Four For Friday (32)

I occasionally play a game with my friends, where I rapidly say some words aloud and they respond with the first visual image that pops up in their minds. It is a rough version of the IAT and some fascinating conversations result from there.

With the word “creativity”. I hear responses ranging from names of luxury brands, to activities such as drawing or fashion design, to adjectives people associate with “creative people”. It is common though astonishing to me how so many people think creative people are different from them in ways they could not articulate.

This week’s readings are all about creativity.

While it is evident that announcing a creativity department does not help organisations, managing creative people has always been tricky. Not least when research finds how creative people are likelier to have dubious ethics.

However, being creative also has an undeniable dark side—one that can be very costly for companies if left unchecked. Research has shown that while creative people are adept at coming up with new ideas, they can also be more likely to engage in morally questionable behaviors. In a set of studies, Francesca Gino at Harvard Business School and Dan Ariely at Duke University found that creative thinkers are better at rationalizing dishonesty than uncreative thinkers. “Thinking outside the box” can lead to acting unethically.

The explanation sounds simple but worth pondering over.

The idea that creativity is rare leads to a sense of entitlement; if you are creative, you see yourself as more deserving than others. Leaders reinforce this when they don’t hold creative people to the same rules as those who are less creative, or when they give them special treatment.

Can we all be creative? Are we all already creative and just don’t know how to give expression to it? Here is an interesting perspective on broken sleep as a creative window. The whole essay is worth reading.

Night also triggers hormonal changes in our brains that suit creativity. Wehr has noted that, during night-waking, the pituitary gland excretes high levels of prolactin. This is the hormone associated with sensations of peace and with the dreamlike hallucinations we sometimes experience as we fall asleep, or upon waking. It is produced when we feel sexual satisfaction, when nursing mothers lactate, and it causes hens to sit on their eggs for long periods. It alters our state of mind.

Prolactin levels are known to increase during sleep, but Wehr found that (along with melatonin and cortisol) it continues to be produced during periods of ‘quiet wakefulness’ between sleeps, triggered by the natural cycles of light and dark, not tied to sleep per se. Blissfully zonked out by prolactin, our night brains allow ideas to emerge and intertwine as they might in a dream.

Wehr suggests that not only have modern routines altered our sleeping patterns, they have also robbed us of this ancient connection between our dreams and waking life, and ‘might provide a physiological explanation for the observation that modern humans seem to have lost touch with the wellspring of myths and fantasies’.

Ekirch agrees: ‘By turning night into day, modern technology has obstructed our oldest avenue to the human psyche, making us, to invoke the words of the 17th-century English playwright Thomas Middleton, “disannulled of our first sleep, and cheated of our dreams and fantasies”.’

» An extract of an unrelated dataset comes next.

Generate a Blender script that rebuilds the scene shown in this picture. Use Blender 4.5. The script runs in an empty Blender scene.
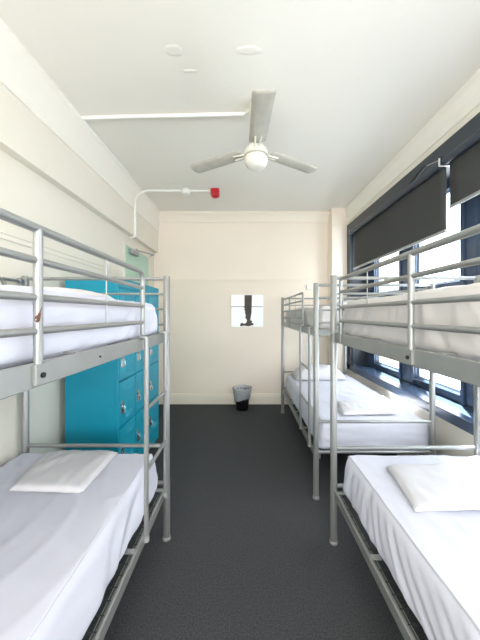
import bpy, bmesh, math, random
from mathutils import Vector, Matrix, noise
random.seed(7)
S = bpy.context.scene
COL = S.collection
S.view_settings.view_transform = 'Standard'
S.view_settings.look = 'None'
S.view_settings.gamma = 1
S.view_settings.use_curve_mapping = False
S.view_settings.exposure = 1.02

# ------------------------------------------------------------ materials
def srgb(r, g, b):
    f = lambda c: (c/255/12.92) if c/255 <= 0.04045 else ((c/255+0.055)/1.055)**2.4
    return (f(r), f(g), f(b), 1)

def mat(name, col, rough=0.6, metal=0.0, bump=0.0, bscale=20, vary=0.0, vscale=3, spec=0.5, detail=4):
    m = bpy.data.materials.new(name); m.use_nodes = True
    nt = m.node_tree; p = nt.nodes['Principled BSDF']
    p.inputs['Base Color'].default_value = col
    p.inputs['Roughness'].default_value = rough
    p.inputs['Metallic'].default_value = metal
    p.inputs['Specular IOR Level'].default_value = spec
    tc = nt.nodes.new('ShaderNodeTexCoord')
    if vary:
        n = nt.nodes.new('ShaderNodeTexNoise'); n.inputs['Scale'].default_value = vscale
        n.inputs['Detail'].default_value = detail
        nt.links.new(tc.outputs['Object'], n.inputs['Vector'])
        r = nt.nodes.new('ShaderNodeValToRGB')
        r.color_ramp.elements[0].position = 0.3; r.color_ramp.elements[1].position = 0.7
        a = [c*(1-vary) for c in col[:3]]+[1]; b = [min(1, c*(1+vary)) for c in col[:3]]+[1]
        r.color_ramp.elements[0].color = a; r.color_ramp.elements[1].color = b
        nt.links.new(n.outputs['Fac'], r.inputs['Fac'])
        nt.links.new(r.outputs['Color'], p.inputs['Base Color'])
    if bump:
        n2 = nt.nodes.new('ShaderNodeTexNoise'); n2.inputs['Scale'].default_value = bscale
        n2.inputs['Detail'].default_value = 5
        nt.links.new(tc.outputs['Object'], n2.inputs['Vector'])
        bp = nt.nodes.new('ShaderNodeBump'); bp.inputs['Strength'].default_value = bump
        bp.inputs['Distance'].default_value = 0.01
        nt.links.new(n2.outputs['Fac'], bp.inputs['Height'])
        nt.links.new(bp.outputs['Normal'], p.inputs['Normal'])
    return m

M = {}
M['wall_back'] = mat('cream_wall_paint', srgb(247, 234, 217), .6, vary=.015, vscale=1.5, bump=.08, bscale=60)
M['wall'] = mat('pale_wall_paint', srgb(230, 224, 210), .6, vary=.015, vscale=1.5, bump=.08, bscale=60)
M['ceiling'] = mat('ceiling_paint', srgb(236, 232, 222), .7, vary=.02, vscale=1.0, bump=.12, bscale=30)
M['trim'] = mat('trim_paint', srgb(240, 236, 226), .45, bump=.05, bscale=40)
M['trim_cream'] = mat('trim_cream_paint', srgb(247, 236, 219), .45, bump=.05, bscale=40)
M['carpet'] = mat('charcoal_carpet', srgb(79, 80, 82), .95, vary=.36, vscale=120, bump=.9, bscale=220, spec=.1, detail=8)
M['steel'] = mat('silver_painted_steel', srgb(156, 157, 154), .36, metal=.5, bump=.05, bscale=120, vary=.03, vscale=6)
M['steel_flat'] = mat('silver_rail_steel', srgb(150, 151, 147), .42, metal=.4, bump=.05, bscale=90, vary=.04, vscale=8)
M['foot'] = mat('grey_rubber', srgb(150, 150, 148), .6)
M['bolt'] = mat('dark_bolt', srgb(45, 42, 42), .4, metal=.6)
M['zinc'] = mat('zinc', srgb(170, 172, 176), .3, metal=.9)
M['mesh'] = mat('black_wire', srgb(70, 70, 72), .45, metal=.5)
M['underlay'] = mat('black_underlay', srgb(22, 22, 24), .9)
M['sheet'] = mat('white_sheet', srgb(214, 214, 224), .8, bump=.25, bscale=9, spec=.2)
M['sheet_warm'] = mat('offwhite_sheet', srgb(214, 210, 207), .8, bump=.3, bscale=9, spec=.2)
M['pillow'] = mat('white_pillowcase', srgb(220, 217, 218), .8, bump=.25, bscale=14, spec=.2)
M['teal'] = mat('teal_locker_enamel', srgb(0, 150, 176), .45, vary=.03, vscale=4, bump=.03, bscale=60)
M['teal_dark'] = mat('teal_locker_slot', srgb(6, 90, 106), .6)
M['chrome'] = mat('chrome_latch', srgb(205, 208, 210), .2, metal=.9)
M['slate'] = mat('slate_blue_gloss_paint', srgb(62, 78, 100), .22, bump=.05, bscale=40)
M['slate_dark'] = mat('charcoal_gloss_paint', srgb(52, 60, 68), .38, bump=.04, bscale=40)
M['blind'] = mat('charcoal_blind_fabric', srgb(62, 63, 63), .85, bump=.1, bscale=300)
M['blind_tube'] = mat('charcoal_blind_tube', srgb(54, 62, 72), .45)
M['bar'] = mat('pale_alloy_bar', srgb(160, 162, 162), .35, metal=.3)
M['plastic'] = mat('white_plastic', srgb(238, 236, 228), .4)
M['bead'] = mat('pale_blue_glazing_bead', srgb(196, 208, 222), .4)
M['fan'] = mat('fan_cream_enamel', srgb(232, 228, 214), .35)
M['blade'] = mat('fan_blade_grey', srgb(186, 181, 168), .55, vary=.08, vscale=14)
M['conduit'] = mat('conduit_white', srgb(244, 243, 236), .4)
M['red'] = mat('red_plastic', srgb(190, 24, 38), .35)
M['door'] = mat('pale_green_door_paint', srgb(180, 212, 192), .5)
M['black'] = mat('black_plastic', srgb(22, 22, 24), .4)
M['rust'] = mat('brown_rust', srgb(92, 60, 44), .8, vary=.3, vscale=60)
M['build'] = mat('cream_render', srgb(236, 226, 196), .8, vary=.05, vscale=.6)
M['print_white'] = mat('bright_white_panel', srgb(255, 255, 255), .25)
M['brown'] = mat('dark_brown_print', srgb(84, 74, 66), .7, vary=.35, vscale=30)
M['grey_line'] = mat('grey_seam', srgb(170, 165, 165), .6)

def glassmat(name, tint, alpha_gloss=.06):
    m = bpy.data.materials.new(name); m.use_nodes = True
    nt = m.node_tree; nt.nodes.clear()
    o = nt.nodes.new('ShaderNodeOutputMaterial'); t = nt.nodes.new('ShaderNodeBsdfTransparent')
    g = nt.nodes.new('ShaderNodeBsdfGlossy'); mx = nt.nodes.new('ShaderNodeMixShader')
    t.inputs['Color'].default_value = tint; g.inputs['Roughness'].default_value = .03
    mx.inputs['Fac'].default_value = alpha_gloss
    nt.links.new(t.outputs[0], mx.inputs[1]); nt.links.new(g.outputs[0], mx.inputs[2])
    nt.links.new(mx.outputs[0], o.inputs[0])
    return m
M['glass'] = glassmat('window_glass', (.95, .98, 1, 1))
bag = bpy.data.materials.new('clear_bag_film'); bag.use_nodes = True
_p = bag.node_tree.nodes['Principled BSDF']
_p.inputs['Base Color'].default_value = srgb(205, 208, 210); _p.inputs['Roughness'].default_value = .25
_p.inputs['Alpha'].default_value = .72
M['bag'] = bag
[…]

This is an oldie but a goodie by John Hagel that I re-read this week – the manifesto for a passionate creative person.

… we celebrate the passionate and dedicated individuals in all fields who have both led us to where we are now, and are creating and shaping the future. They are explorers, pushing back the limits of our current understanding. They pioneer new ideas, discover new truths, and tirelessly innovate. They actively seek out new challenges and connect broadly with others to solve them. Though they come from every occupation and background, they are unified by the sincere belief that they can leave the world a better place than they found it.

And lest we should think all this is airy-fairy bunkum, I came across this heartening story of Cuba’s creative voices are dealing with constraints.

Very early on the second day, when we were working together to think about how our group might concoct ongoing meetings, one member, a self-described pedagogue who helps lead Cuba’s school of design, said ‘Of course all Cubans are designers. Take for example my car: it’s an old Peugeot from France with transplants, an engine from Russia, a German carburetor and a steering system from Italy. To live here, one has to be a designer.’

Constraints lead to creative solutions, something known as Jugaad in India. Making such constraint-led creative fixes sustainable and scalable is the problem definition, the chasm between creativity and innovation.